The group state in their submission that "the prosecution manufactured a chain of events" to reach a conclusion in the case against Abdelbaset Al Megrahi, which they add "seems attributable to the actions of vested interests desperate to prevent the real truth emerging."
"The safety of the conviction is further fraught by accusations, yet to be denied, that the Crown’s star witness was bribed for testimony and that the court was not informed of this," the submission argues.
The petition will be heard on Tuesday.
"It is plain that the Crown Office, the UK and US governments and arguably the Scottish Government hope that the public, under a barrage of soundbites and tabloid headlines, will forget the actual facts of the Crown case at Zeist," the submission says.
"As the years pass, it is becoming clearer and clearer that Mr al-Megrahi’s conviction was based on the ability of three high court judges to believe the collective, overly imaginative, circumstantial evidence adduced by intelligence services, the police and the Crown Office."
The petitioners have proposed that the Justice Committee call Kenny MacAskill, the Lord Advocate, the Chief Constable of Dumfries and Galloway Constabulary and the Chief Executive of the SCCRC to an evidence session at the Parliament where the issues can be addressed.
"How long can our government ignore the ever increasing evidence that the conviction of Abdelbaset Ali Mohmed al-Megrahi in 2001 trial verdict was deeply flawed? And, how much longer must the electorate have to sit and watch as its executive panders to a Crown Office by granting it its every wish, whist the Lord Advocate laudably trumpets that “There is no sell-by date on justice”, restricting himself to cold cases only and studiously ignoring miscarriages of justice where the Crown might have to address its own judgements," the submission asks.

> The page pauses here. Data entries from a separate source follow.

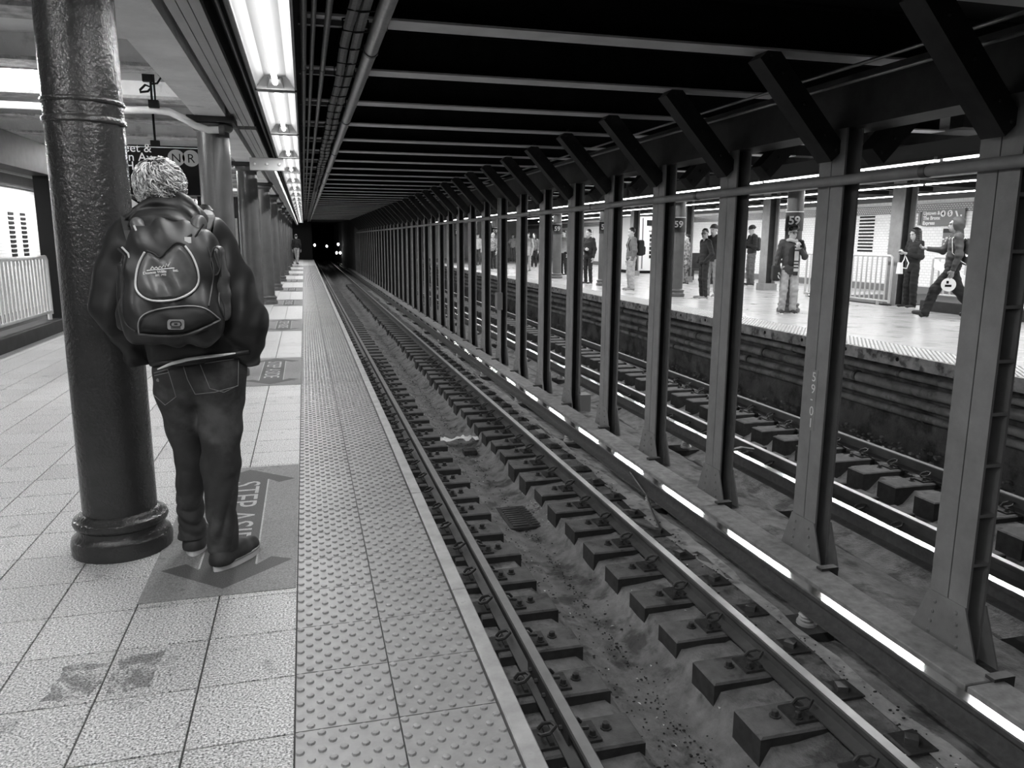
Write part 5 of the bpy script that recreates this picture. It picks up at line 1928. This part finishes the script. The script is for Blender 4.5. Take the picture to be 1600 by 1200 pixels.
def patch(name, outline, m, parent, lift, cx, cy, bulge=.018, rings=7):
    """a sewn-on panel that follows the pack's surface and swells in the middle"""
    o = dense(outline, 3, True)
    V, F = [], []
    n = len(o)
    for r in range(rings, -1, -1):
        t = r/rings
        pts = on(*PK, [(cx+(x-cx)*t, cy+(y-cy)*t) for x, y in o], 0)
        if len(pts) != n:
            return None
        b = lift+bulge*(1-t**3) if r < rings else -.004
        for p in pts:
            d = (CP-p)/np.linalg.norm(CP-p)
            V.append(p+d*b)
    for r in range(rings):
        for i in range(n):
            j = (i+1) % n
            F.append((r*n+i, r*n+j, (r+1)*n+j, (r+1)*n+i))
    return MB().add(V, F).build(name, m, parent, off=(0, 0, 0), smooth=True)


pan = patch('upper_pocket', up, M_PACKP, pack, .006, 262, 432, .02)
q = on(*PK, dense([(226, 394), (216, 414), (211.5, 440), (215, 456), (229, 467), (250, 470.5), (276, 467.5), (298, 457.5), (309.5, 443), (309.5, 424), (301, 401), (289, 384)], 4), .008)
MB().tube(q, .0042, 6).build('piping', M_PIPING, pack, off=(0, 0, 0), smooth=True)
q = on(*PK, dense([(229, 392), (240, 396), (250, 402), (262, 390), (276, 379), (290, 383)], 4), .01)
MB().tube(q, .0045, 6).build('zip_cord', M_PACKD, pack, off=(0, 0, 0), smooth=True)
low = [(218, 519), (217, 505), (224, 494), (240, 486.5), (268, 481.5), (300, 479.5), (322, 484), (342, 499), (330, 508), (300, 518), (262, 523)]
patch('lower_pocket', low, M_PACKD, pack, .006, 276, 502, .022)
q = on(*PK, dense([(217, 521), (216, 505), (223, 493), (240, 485), (268, 480), (300, 478), (323, 483), (344, 499)], 4), .009)
MB().tube(q, .0026, 6).build('piping', mat('pack_piping_dim', .30, .5), pack, off=(0, 0, 0), smooth=True)
q = on(*PK, dense([(217, 523), (262, 526), (300, 521), (344, 501)], 4), .012)
MB().tube(q, .007, 6).build('pocket_welt', M_PACK, pack, off=(0, 0, 0), smooth=True)
# side compression seams
for pts in ([(196, 400), (191, 440), (190, 480), (196, 506), (212, 518)], [(336, 392), (345, 430), (342, 470), (350, 496)], [(325, 386), (334, 420), (331, 450), (326, 478)]):
    q = on(*PK, dense(pts, 4), .004)
    if len(q) > 3:
        MB().tube(q, .004, 5).build('seam_cord', M_STRAP, pack, off=(0, 0, 0), smooth=True)
# side pockets
link('side_pocket', soft_mesh('side_pocket', [cap(at(339, 395, 3.37), at(343, 425, 3.37), .032, .026), cap(at(345, 432, 3.38), at(350, 490, 3.39), .035, .03)], MR, .02, folds(.003, 60, 2)), M_PACKP, pack)
link('side_pocket', soft_mesh('side_pocket', [cap(at(196, 420, 3.40), at(196, 505, 3.40), .03, .035)], MR, .02, folds(.003, 60, 2)), M_PACK, pack)
for pts, Y in (([(190, 386), (200, 396), (205, 412), (206, 430)], 3.335), ([(184, 388), (196, 400), (201, 416)], 3.34)):
    MB().tube(at_list(pts, Y), .004, 5).build('strap_end', M_PIPING if Y == 3.335 else M_STRAP, pack, off=(0, 0, 0), smooth=True)
ring_ = [at(337+8*math.cos(t), 408+22*math.sin(t), 3.325) for t in np.linspace(0, 2*math.pi, 16)[:-1]]
MB().tube(ring_, .004, 5, closed=True).build('pocket_edge', M_STRAP, pack, off=(0, 0, 0), smooth=True)
# top yoke, grab handle and button
link('top_yoke', soft_mesh('top_yoke', [rbox(at(262, 372, 3.40), (.105, .055, .028), .025, rotm(0, .05, 0)), cap(at(215, 352, 3.42), at(225, 385, 3.38), .03, .028), cap(at(311, 350, 3.42), at(300, 383, 3.38), .034, .028)], MR, .03, folds(.003, 50, 5)), M_PACKP, pack)
MB().tube(at_list([(232, 372), (240, 376), (260, 377), (285, 374), (300, 366)], 3.335), .004, 5).build('yoke_seam', M_PACKD, pack, off=(0, 0, 0), smooth=True)
c = at(264, 367, 3.338)
MB().tube([c, c+A([0, -.006, 0])], .014, 12).tube([c+A([0, -.006, 0]), c+A([0, -.009, 0])], .008, 10).build('button', M_PACK, pack, off=(0, 0, 0))
# shoulder straps
for pts in ([(214, 388, 3.40), (208, 365, 3.42), (204, 348, 3.50), (203, 342, 3.60), (205, 352, 3.72), (212, 400, 3.76)], [(305, 384, 3.40), (315, 362, 3.42), (321, 346, 3.50), (323, 340, 3.60), (322, 352, 3.72), (320, 400, 3.76)]):
    P = [at(*p) for p in pts]
    b = MB()
    V, F = [], []
    for i, p in enumerate(P):
        w = .034
        V += [p+A([-w, 0, 0]), p+A([w, 0, 0]), p+A([w, .0, .012]), p+A([-w, .0, .012])]
    for i in range(len(P)-1):
        for j in range(4):
            F.append((i*4+j, i*4+(j+1) % 4, i*4+4+(j+1) % 4, i*4+4+j))
    b.add(V, F).build('shoulder_strap', M_STRAP, pack, off=(0, 0, 0), smooth=True)
for pts in ([(209, 352), (217, 370), (224, 388)], [(318, 350), (306, 368), (297, 384)]):
    MB().tube(at_list(pts, 3.345), .004, 5).build('load_strap', M_PIPING if pts[0][0] < 250 else M_STRAP, pack, off=(0, 0, 0), smooth=True)
MB().box(*[v for k in range(3) for v in (at(294, 375, 3.33)[k]-.012, at(294, 375, 3.33)[k]+.012)]).build('strap_buckle', M_PIPING, pack, off=(0, 0, 0))
# lettering and badges printed on the panels (laid on the cloth)


def flat_on(px, py, w_px, lift):
    a, b_ = on(*PK, [(px-w_px/2, py)], lift)[0], on(*PK, [(px+w_px/2, py)], lift)[0]
    c_ = on(*PK, [(px, py)], lift)[0]
    r_ = (b_-a)/np.linalg.norm(b_-a)
    tp, bt = on(*PK, [(px, py-8)], lift)[0], on(*PK, [(px, py+8)], lift)[0]
    u_ = (tp-bt)/np.linalg.norm(tp-bt)
    return c_, r_, u_


cc_, rr_, uu_ = flat_on(251, 424, 40, .034)
rr2 = rr_+uu_*.10
M_PRINT = mat('pack_print', .75, .6)
text_obj('lettering', 'Dawson Williams, Inc.', .0145, frame(cc_-uu_*.006, rr2, uu_), M_PRINT, pack, .0005, 'CENTER', .0007)
text_obj('lettering', 'EST. 1972', .010, frame(cc_-uu_*.018, rr2, uu_), M_PRINT, pack, .0004, 'CENTER', .0006)
MB().tube([cc_-rr2*.05+uu_*.008, cc_+rr2*.05+uu_*.008], .002, 4).build('printed_rule', M_PRINT, pack, off=(0, 0, 0))
sq = [(-.036, .012), (-.03, .022), (-.024, .012), (-.016, .019), (-.010, .012), (-.002, .020), (.004, .013), (.012, .024), (.016, .014), (.022, .028), (.026, .016), (.036, .034)]
MB().tube([cc_+rr2*x+uu_*y for x, y in sq], .0022, 4).build('printed_emblem', M_PRINT, pack, off=(0, 0, 0))
cb_, rb_, ub_ = flat_on(275, 507, 30, .031)
nb_ = np.cross(rb_, ub_)
def rrect(w, h, rad, n=4):
    out = []
    for cx, cy, a0 in ((w-rad, h-rad, 0), (-w+rad, h-rad, 90), (-w+rad, -h+rad, 180), (w-rad, -h+rad, 270)):
        for i in range(n+1):
            t = math.radians(a0+90*i/n)
            out.append((cx+rad*math.cos(t), cy+rad*math.sin(t)))
    return out
P2 = rrect(.031, .020, .009)
bd = MB().add([cb_+rb_*x+ub_*y for x, y in P2]+[cb_+rb_*x+ub_*y+nb_*.003 for x, y in P2], [tuple(range(len(P2), 2*len(P2)))]+[(i, (i+1) % len(P2), len(P2)+(i+1) % len(P2), len(P2)+i) for i in range(len(P2))]).build('badge', mat('badge_grey', .26, .4), pack, off=(0, 0, 0))
P3 = rrect(.019, .010, .008)
MB().tube([cb_+rb_*x+ub_*(y+.003)+nb_*.004 for x, y in P3], .0022, 5, closed=True).build('badge_ring', M_PACKD, bd, off=(0, 0, 0))
MB().tube([cb_-rb_*.018-ub_*.013+nb_*.004, cb_+rb_*.018-ub_*.013+nb_*.004], .0017, 4).tube([cb_-rb_*.006+ub_*.003+nb_*.004, cb_+rb_*.006+ub_*.003+nb_*.004], .003, 5).build('badge_line', M_PACKD, bd, off=(0, 0, 0))
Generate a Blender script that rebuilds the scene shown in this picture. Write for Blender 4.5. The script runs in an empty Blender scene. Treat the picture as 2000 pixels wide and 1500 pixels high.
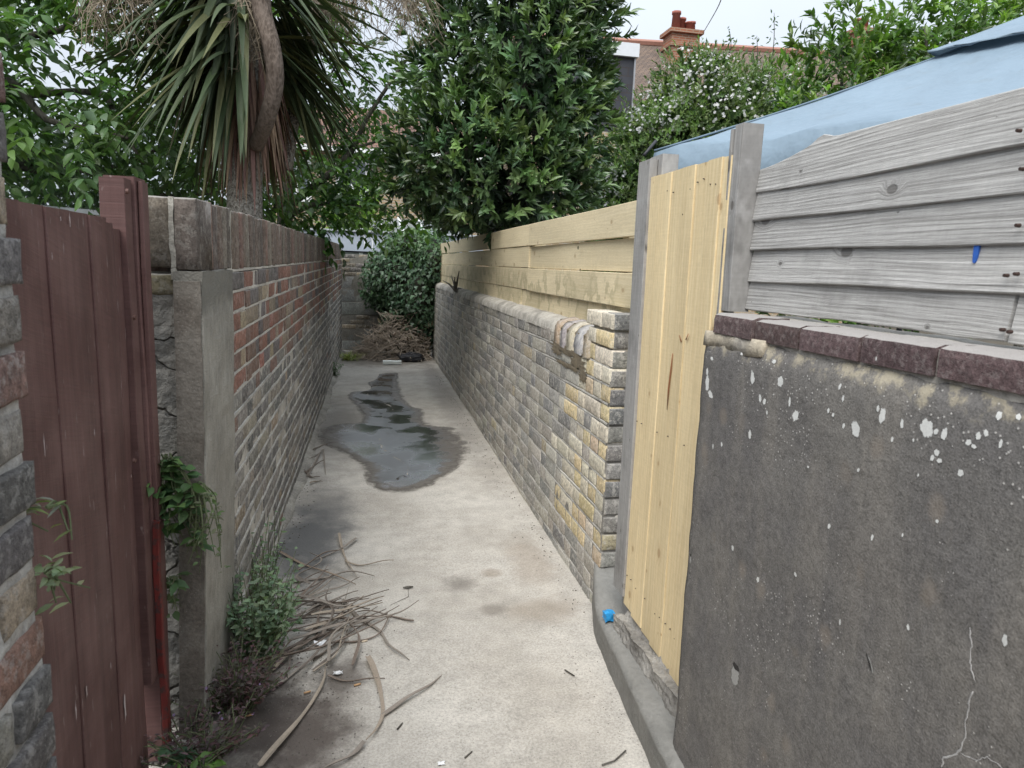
import bpy, math, random
import numpy as np
from mathutils import Matrix, Vector

random.seed(7)
RNG = np.random.default_rng(7)
SC = bpy.context.scene
COL = SC.collection

# ------------------------------------------------------------------ camera
CH = 1.5                      # eye height
FPX = 1387.0                  # focal length in photo pixels (2000 wide)
YAW, PIT, ROLL = math.radians(11.975), math.radians(9.405), math.radians(2.0)
FW = Vector((math.sin(YAW)*math.cos(PIT), math.cos(YAW)*math.cos(PIT), -math.sin(PIT)))
_r = Vector((math.cos(YAW), -math.sin(YAW), 0.0))
_u = _r.cross(FW)
RT = _r*math.cos(ROLL) + _u*math.sin(ROLL)
UP = _u*math.cos(ROLL) - _r*math.sin(ROLL)
EYE = Vector((0, 0, CH))
cam = bpy.data.cameras.new('camera')
cam.sensor_width = 36.0
cam.lens = FPX/2000.0*36.0
cam.clip_start = 0.05
cam.clip_end = 600.0
cam.dof.use_dof = True
cam.dof.focus_distance = 3.6
cam.dof.aperture_fstop = 10.0
camo = bpy.data.objects.new('camera', cam)
COL.objects.link(camo)
M3 = Matrix((RT, UP, -FW)).transposed()
camo.matrix_world = Matrix.Translation(EYE) @ M3.to_4x4()
SC.camera = camo

# ------------------------------------------------------------------ light
SUN_EL, SUN_AZ = math.radians(54), math.radians(212)   # azimuth clockwise from +Y
world = bpy.data.worlds.new('World')
SC.world = world
world.use_nodes = True
wn = world.node_tree.nodes
wl = world.node_tree.links
wn.clear()
sky = wn.new('ShaderNodeTexSky')
sky.sky_type = 'NISHITA'
sky.sun_disc = False
sky.sun_elevation = SUN_EL
sky.sun_rotation = SUN_AZ
sky.dust_density = 4.0
sky.air_density = 1.0
sky.ozone_density = 1.5
hsv = wn.new('ShaderNodeHueSaturation')
hsv.inputs['Saturation'].default_value = 0.35
wl.new(sky.outputs[0], hsv.inputs['Color'])
cl = wn.new('ShaderNodeTexNoise')            # thin cloud cover, the same all round
cl.inputs['Scale'].default_value = 2.2
cl.inputs['Detail'].default_value = 4
tc = wn.new('ShaderNodeTexCoord')
wl.new(tc.outputs['Generated'], cl.inputs['Vector'])
cr = wn.new('ShaderNodeValToRGB')
cr.color_ramp.elements[0].position = 0.3
cr.color_ramp.elements[0].color = (4.05, 4.5, 5.15, 1)
cr.color_ramp.elements[1].position = 0.7
cr.color_ramp.elements[1].color = (4.8, 5.25, 5.8, 1)
wl.new(cl.outputs['Fac'], cr.inputs['Fac'])
mx = wn.new('ShaderNodeMix')
mx.data_type = 'RGBA'
mx.inputs[0].default_value = 0.92
wl.new(hsv.outputs[0], mx.inputs[6])
wl.new(cr.outputs[0], mx.inputs[7])
bg = wn.new('ShaderNodeBackground')
bg.inputs['Strength'].default_value = 0.1
sx = wn.new('ShaderNodeSeparateXYZ')
wl.new(tc.outputs['Generated'], sx.inputs[0])
mr = wn.new('ShaderNodeMapRange')            # standard overcast sky: the zenith three times the horizon
for i_, v_ in ((1, 0.0), (2, 1.0), (3, 0.47), (4, 1.41)): mr.inputs[i_].default_value = v_
wl.new(sx.outputs[2], mr.inputs[0])
vm = wn.new('ShaderNodeVectorMath')
vm.operation = 'SCALE'
wl.new(mx.outputs[2], vm.inputs[0])
wl.new(mr.outputs[0], vm.inputs[3])
wl.new(vm.outputs[0], bg.inputs['Color'])
wo = wn.new('ShaderNodeOutputWorld')
wl.new(bg.outputs[0], wo.inputs['Surface'])
sun = bpy.data.lights.new('sun', 'SUN')
sun.energy = 1.5
sun.angle = math.radians(45)
sun.color = (1.0, 0.97, 0.92)
suno = bpy.data.objects.new('sun', sun)
COL.objects.link(suno)
_sd = Vector((math.sin(SUN_AZ)*math.cos(SUN_EL), math.cos(SUN_AZ)*math.cos(SUN_EL), math.sin(SUN_EL)))
suno.rotation_euler = _sd.to_track_quat('Z', 'Y').to_euler()
suno.location = _sd*40
vs = SC.view_settings
vs.view_transform = 'Standard'
vs.look = 'None'
vs.gamma = 1.0
vs.exposure = 1.42
vs.use_curve_mapping = False
SC.cycles.max_bounces = 6
SC.cycles.diffuse_bounces = 3
SC.cycles.glossy_bounces = 2
SC.cycles.transmission_bounces = 3
SC.cycles.transparent_max_bounces = 4
SC.cycles.use_adaptive_sampling = True
SC.cycles.adaptive_threshold = 0.015

# ------------------------------------------------------------------ pixel -> world at a chosen plane
def ray(u, v):
    return FW + RT*((u-1000)/FPX) - UP*((v-750)/FPX)
def PX(u, v, x):
    d = ray(u, v); return EYE + d*(x/d.x)
def PY(u, v, y):
    d = ray(u, v); return EYE + d*(y/d.y)
def PZ(u, v, z=0.0):
    d = ray(u, v); return EYE + d*((z-CH)/d.z)
def gz(y):
    return min(0.07, max(0.0, 0.008*(y-3)))
def PG(u, v, dz=0.0):
    p = PZ(u, v, dz)
    for _ in range(4): p = PZ(u, v, gz(p.y)+dz)
    return p
FWn, RTn, UPn = np.array(FW), np.array(RT), np.array(UP)
def proj(P):
    d = np.asarray(P, float) - np.array([0, 0, CH])
    k = d @ FWn
    ks = np.where(np.abs(k) < 1e-3, 1e-3, k)
    return 1000+FPX*(d @ RTn)/ks, 750-FPX*(d @ UPn)/ks, k

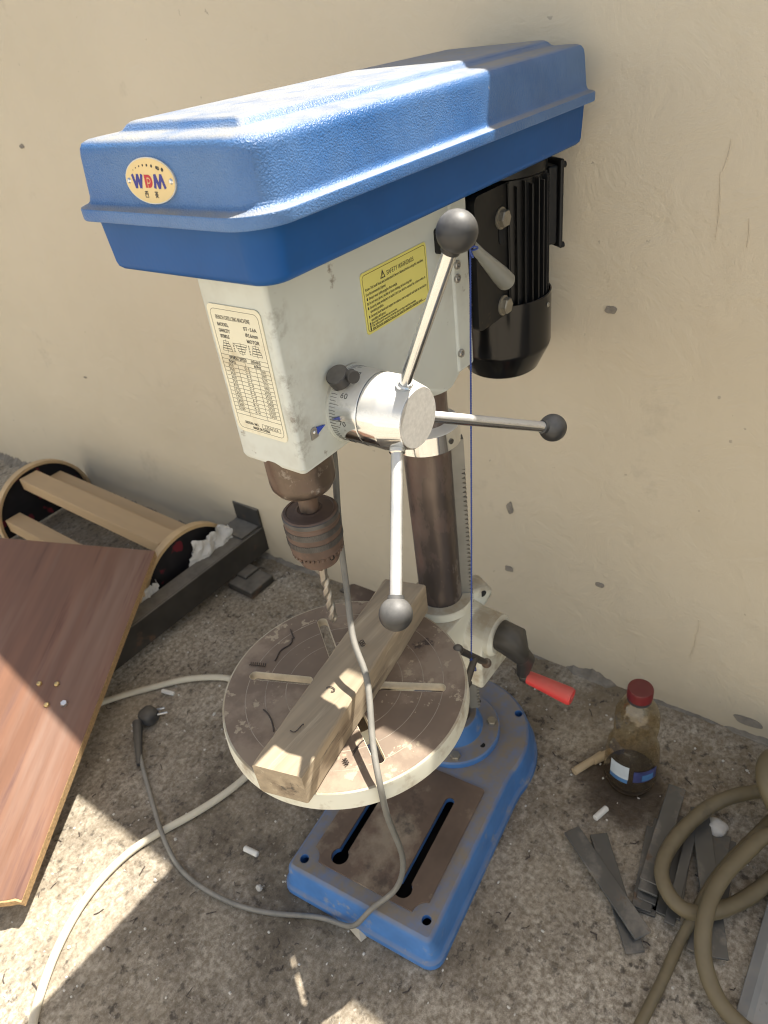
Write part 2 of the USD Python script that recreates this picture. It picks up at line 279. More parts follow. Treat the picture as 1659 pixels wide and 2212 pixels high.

"As yet, this case has not been fully tested in a court of law in the interests of justice. Given, therefore, the intransigence on the part of the Crown and others in authority, it demands an inquiry to resolve this parlous state of affairs. JFM, therefore, asks the Justice Committee of the Scottish Parliament to do all in its power to encourage the government to order such and inquiry and salvage the reputation of our criminal justice system at home and abroad."